Extract everything from the first line through the line with "wl.new(w_bg.outputs['Background'], w_out.inputs['Surface'])", both ends included, except for any pictures.

____

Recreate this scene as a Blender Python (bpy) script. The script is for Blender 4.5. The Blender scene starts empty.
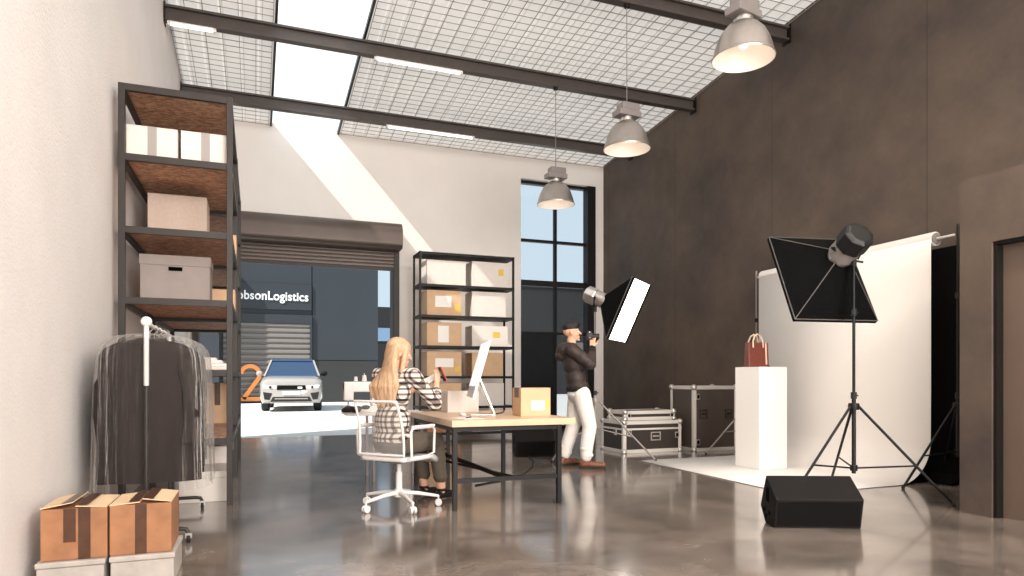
import bpy, bmesh, math, random
from mathutils import Vector, Matrix, Euler
random.seed(7)
PI = math.pi
S = bpy.context.scene
COL = S.collection

# ------------------------------------------------------------------ camera
cam_d = bpy.data.cameras.new('camera')
cam = bpy.data.objects.new('camera', cam_d)
COL.objects.link(cam)
cam.location = (0, 0, 1.10)
cam.rotation_euler = (PI/2, 0, -math.radians(21.04))
cam_d.sensor_width = 36
cam_d.lens = 668/1024*36
cam_d.shift_y = 90/1024
cam_d.clip_start = 0.05
cam_d.clip_end = 300
S.camera = cam

# ------------------------------------------------------------------ exposure, world, sun
S.view_settings.view_transform = 'Standard'
S.view_settings.look = 'None'
S.view_settings.gamma = 1
S.view_settings.use_curve_mapping = False
S.view_settings.exposure = 0.56
S.cycles.max_bounces = 10
S.cycles.diffuse_bounces = 6
S.cycles.transmission_bounces = 8
S.cycles.transparent_max_bounces = 16
S.cycles.sample_clamp_indirect = 6
S.cycles.caustics_reflective = False
S.cycles.caustics_refractive = False

W = bpy.data.worlds.new('sky'); S.world = W
W.use_nodes = True
wn, wl = W.node_tree.nodes, W.node_tree.links
wn.clear()
w_out = wn.new('ShaderNodeOutputWorld'); w_bg = wn.new('ShaderNodeBackground')
# clear pale blue sky
w_bg.inputs['Color'].default_value = (0.76, 0.93, 1.06, 1)
w_bg.inputs['Strength'].default_value = 0.58
wl.new(w_bg.outputs['Background'], w_out.inputs['Surface'])

sun_d = bpy.data.lights.new('sun', 'SUN'); sun = bpy.data.objects.new('sun', sun_d)
COL.objects.link(sun)
sun_d.energy = 6.0; sun_d.angle = math.radians(0.8); sun_d.color = (1.0, 0.95, 0.88)
SUN_DIR = Vector((0.86, 0.45, -1.0)).normalized()
sun.rotation_euler = SUN_DIR.to_track_quat('-Z', 'Y').to_euler()
sun.location = (-6, -6, 12)

# area light added behind the camera to brighten the interior
fill_d = bpy.data.lights.new('rear_fill_light', 'AREA'); fill = bpy.data.objects.new('rear_fill_light', fill_d)
COL.objects.link(fill)
fill_d.shape = 'RECTANGLE'; fill_d.size = 6.0; fill_d.size_y = 5.0; fill_d.energy = 960; fill_d.color = (1.0, 0.93, 0.87)
fill.location = (3.4, -4.4, 3.0); fill.rotation_euler = (PI/2, 0, math.radians(3))

# ------------------------------------------------------------------ materials
def lin(c):
    r = []
    for v in c[:3]:
        v = v/255
        r.append(v/12.92 if v <= 0.04045 else ((v+0.055)/1.055)**2.4)
    return (*r, 1)

def mat(name, col, rough=0.6, metal=0.0, var=0.0, vscale=6.0, bump=0.0, bscale=40.0, coat=0.0, emit=0, alpha=None, spec=None, tint2=None):
    m = bpy.data.materials.new(name); m.use_nodes = True
    n, l = m.node_tree.nodes, m.node_tree.links
    b = n['Principled BSDF']
    b.inputs['Roughness'].default_value = rough
    b.inputs['Metallic'].default_value = metal
    b.inputs['Coat Weight'].default_value = coat
    if spec is not None: b.inputs['Specular IOR Level'].default_value = spec
    c = lin(col)
    b.inputs['Base Color'].default_value = c
    tc = n.new('ShaderNodeTexCoord')
    if var > 0:
        nz = n.new('ShaderNodeTexNoise'); nz.inputs['Scale'].default_value = vscale
        nz.inputs['Detail'].default_value = 6; nz.inputs['Roughness'].default_value = 0.6
        l.new(tc.outputs['Object'], nz.inputs['Vector'])
        rp = n.new('ShaderNodeValToRGB')
        c2 = lin(tint2) if tint2 else c
        rp.color_ramp.elements[0].position = 0.3; rp.color_ramp.elements[1].position = 0.72
        rp.color_ramp.elements[0].color = (*[max(0, x*(1-var)) for x in c[:3]], 1)
        rp.color_ramp.elements[1].color = (*[min(1, x*(1+var)) for x in c2[:3]], 1)
        l.new(nz.outputs['Fac'], rp.inputs['Fac'])
        l.new(rp.outputs['Color'], b.inputs['Base Color'])
    if bump > 0:
        nb = n.new('ShaderNodeTexNoise'); nb.inputs['Scale'].default_value = bscale; nb.inputs['Detail'].default_value = 5
        l.new(tc.outputs['Object'], nb.inputs['Vector'])
        bp = n.new('ShaderNodeBump'); bp.inputs['Strength'].default_value = bump; bp.inputs['Distance'].default_value = 0.02
        l.new(nb.outputs['Fac'], bp.inputs['Height']); l.new(bp.outputs['Normal'], b.inputs['Normal'])
    if emit:
        b.inputs['Emission Color'].default_value = c; b.inputs['Emission Strength'].default_value = emit
    return m

M = {}
M['white_wall'] = mat('white_plaster', (228, 222, 218), 0.85, var=0.05, vscale=1.3, bump=0.22, bscale=55)
M['back_wall'] = mat('white_painted_wall', (242, 236, 230), 0.8, var=0.02, vscale=2)
M['steel_dark'] = mat('dark_bronze_steel', (46, 40, 36), 0.5, 0.2, var=0.1, vscale=9)
M['beam'] = mat('bronze_beam_steel', (78, 70, 66), 0.5, 0.2, var=0.12, vscale=5)
M['black_steel'] = mat('black_steel', (18, 15, 14), 0.5, 0.0, spec=0.3)
M['grid'] = mat('grey_wire', (150, 142, 138), 0.5, 0.2)
M['black'] = mat('matt_black', (12, 11, 11), 0.55)
M['black_cloth'] = mat('black_cloth', (12, 12, 12), 0.95, spec=0.1)
M['fabric_black'] = mat('black_softbox_fabric', (6, 6, 6), 0.8, bump=0.2, bscale=60, spec=0.1)
M['plastic_black'] = mat('textured_black_plastic', (15, 12, 11), 0.7, var=0.1, vscale=60, bump=0.2, bscale=220, spec=0.25)
M['grille'] = mat('speaker_grille_black', (7, 6, 6), 0.75, 0.0, spec=0.15, bump=0.3, bscale=300)
M['chrome'] = mat('brushed_aluminium', (205, 200, 194), 0.28, 0.85, var=0.06, vscale=30)
M['alu'] = mat('aluminium_trim', (226, 221, 214), 0.32, 0.3)
M['lamp_metal'] = mat('spun_aluminium', (176, 168, 162), 0.33, 0.75, var=0.06, vscale=20)
M['lamp_in'] = mat('white_enamel_inside', (245, 238, 230), 0.45)
M['gear'] = mat('grey_cast_housing', (150, 143, 140), 0.5, 0.3)
M['white_metal'] = mat('white_powder_coat', (236, 230, 226), 0.35)
M['white_plastic'] = mat('white_plastic', (238, 234, 230), 0.35)
M['paper'] = mat('white_backdrop_paper', (240, 235, 230), 0.8, var=0.01, vscale=2)
M['plinth'] = mat('white_painted_plinth', (242, 238, 233), 0.55)
M['white_box'] = mat('white_card', (224, 216, 208), 0.7, var=0.03, vscale=8)
M['grey_box'] = mat('grey_card', (150, 140, 135), 0.75, var=0.05, vscale=10)
M['beige_box'] = mat('beige_card', (196, 178, 164), 0.75, var=0.06, vscale=40)
M['card'] = mat('brown_cardboard', (158, 110, 76), 0.75, var=0.2, vscale=9)
M['card_light'] = mat('light_cardboard', (212, 176, 140), 0.75, var=0.08, vscale=7)
M['card_flap'] = mat('cardboard_flap_inside', (222, 192, 156), 0.75, var=0.06, vscale=9)
M['tape'] = mat('brown_parcel_tape', (78, 50, 34), 0.3, var=0.25, vscale=18)
M['tape_grey'] = mat('grey_parcel_tape', (158, 150, 144), 0.5)
M['label'] = mat('white_paper_label', (246, 242, 236), 0.6)
M['yellow'] = mat('yellow_sticker', (226, 190, 78), 0.6)
M['crate'] = mat('grey_stained_crate', (176, 168, 160), 0.7, var=0.16, vscale=9)
M['wood'] = mat('pale_oak', (214, 180, 148), 0.4, var=0.1, vscale=5)
M['slot'] = mat('dark_slot', (5, 4, 4), 0.95, spec=0.05)
M['coat'] = mat('dark_brown_cloth', (36, 26, 23), 0.95, var=0.25, vscale=14)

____

(RESPONSE TO THE TASK)
Recreate this scene as a Blender Python (bpy) script. The script is for Blender 4.5. The Blender scene starts empty.
import bpy, bmesh, math, random
from mathutils import Vector, Matrix, Euler
random.seed(7)
PI = math.pi
S = bpy.context.scene
COL = S.collection

# ------------------------------------------------------------------ camera
cam_d = bpy.data.cameras.new('camera')
cam = bpy.data.objects.new('camera', cam_d)
COL.objects.link(cam)
cam.location = (0, 0, 1.10)
cam.rotation_euler = (PI/2, 0, -math.radians(21.04))
cam_d.sensor_width = 36
cam_d.lens = 668/1024*36
cam_d.shift_y = 90/1024
cam_d.clip_start = 0.05
cam_d.clip_end = 300
S.camera = cam

# ------------------------------------------------------------------ exposure, world, sun
S.view_settings.view_transform = 'Standard'
S.view_settings.look = 'None'
S.view_settings.gamma = 1
S.view_settings.use_curve_mapping = False
S.view_settings.exposure = 0.56
S.cycles.max_bounces = 10
S.cycles.diffuse_bounces = 6
S.cycles.transmission_bounces = 8
S.cycles.transparent_max_bounces = 16
S.cycles.sample_clamp_indirect = 6
S.cycles.caustics_reflective = False
S.cycles.caustics_refractive = False

W = bpy.data.worlds.new('sky'); S.world = W
W.use_nodes = True
wn, wl = W.node_tree.nodes, W.node_tree.links
wn.clear()
w_out = wn.new('ShaderNodeOutputWorld'); w_bg = wn.new('ShaderNodeBackground')
# clear pale blue sky
w_bg.inputs['Color'].default_value = (0.76, 0.93, 1.06, 1)
w_bg.inputs['Strength'].default_value = 0.58
wl.new(w_bg.outputs['Background'], w_out.inputs['Surface'])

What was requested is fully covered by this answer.